LONDON — U.K. inflation unexpectedly nudged upwards to 4% year-on-year in December, fueled by a rise in alcohol and tobacco prices.

This was the first month in which the annual consumer price index has risen since February 2023.

Economists polled by Reuters had expected a modest decline in the annual headline CPI to 3.8%, after November’s sharper-than-expected fall to 3.9%.

Month-on-month, the headline CPI rose by 0.4%, above a consensus forecast of 0.2% and up from -0.2% in November.

“The largest upward contribution to the monthly change in both CPIH and CPI annual rates came from alcohol and tobacco while the largest downward contribution came from food and non-alcoholic beverages,” the Office for National Statistics said.

The closely watched core CPI figure — which excludes volatile food, energy, alcohol and tobacco prices — came in at an annual 5.1%, above a 4.9% Reuters forecast and unchanged from November.

The largest upward contribution to the core figure came from travel and transport services, the ONS said.

Inflation still on track for 2%

“As we have seen in the U.S., France and Germany, inflation does not fall in a straight line, but our plan is working and we should stick to it,” British Finance Minister Jeremy Hunt said in a statement.

“We took difficult decisions to control borrowing and are now turning a corner, so we need to stay the course we have set out, including boosting growth with more competitive tax levels.”

U.S. inflation also rose in December to an annual 3.4% from 3.1% in November, while euro zone CPI jumped to 2.9% from 2.4% in the previous month.

The Bank of England will hold its next monetary policy meeting on Feb. 1, after hiking interest rates rapidly over the past two years in a bid to tame runaway inflation.

“This unexpected rise in inflation is a timely reminder that the struggle against soaring inflation is not yet over, particularly given stubbornly high core and services inflation,” said Suren Thiru, economics director at ICAEW.

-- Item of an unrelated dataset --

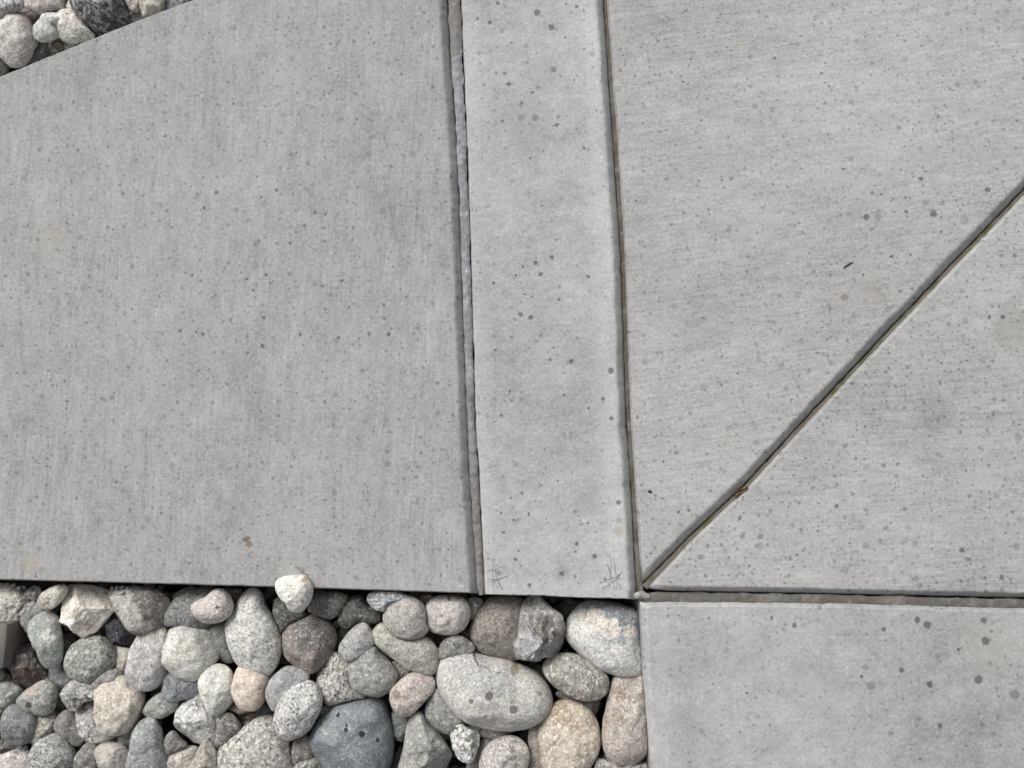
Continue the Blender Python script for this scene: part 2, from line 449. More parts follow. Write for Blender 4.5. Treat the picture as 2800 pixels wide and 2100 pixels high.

“While inflation may rise again in January, following the increase in Ofgem’s energy price cap, it should fall at a decent pace thereafter, aided by the expected drop in energy bills from April and lower food inflation.”

Although ongoing tensions in the Red Sea could make core inflation more sticky, Thiru suggested the rate should pull back throughout the year as slower wage growth and a stagnating economy begin to suppress demand.

This was echoed by PwC Economist Jake Finney, who said headline inflation is still on track to return to the Bank of England’s 2% target as early as April.

“It is likely that the Bank of England will respond to easing inflation pressures by materially lowering their projections in the upcoming February Monetary Policy Report,” he added.

“This should pave the way for rate cuts later this year, potentially as early as May if the labour market continues to cool.”

A fresh round of jobs data on Monday also highlighted the tricky path ahead for the British central bank, as it decides when, and how sharply, to cut interest rates in 2024. Markets are currently pricing more than 100 basis points of cuts to the benchmark rate across the year.

The number of vacancies posted declined by 49,000 over the final quarter of the year, while the unemployment rate remained largely flat at 4.2%.

Pay growth, a key data point for the Bank, slowed significantly in the three months to the end of November. As inflation is falling faster than that rate, average pay is still growing in real terms.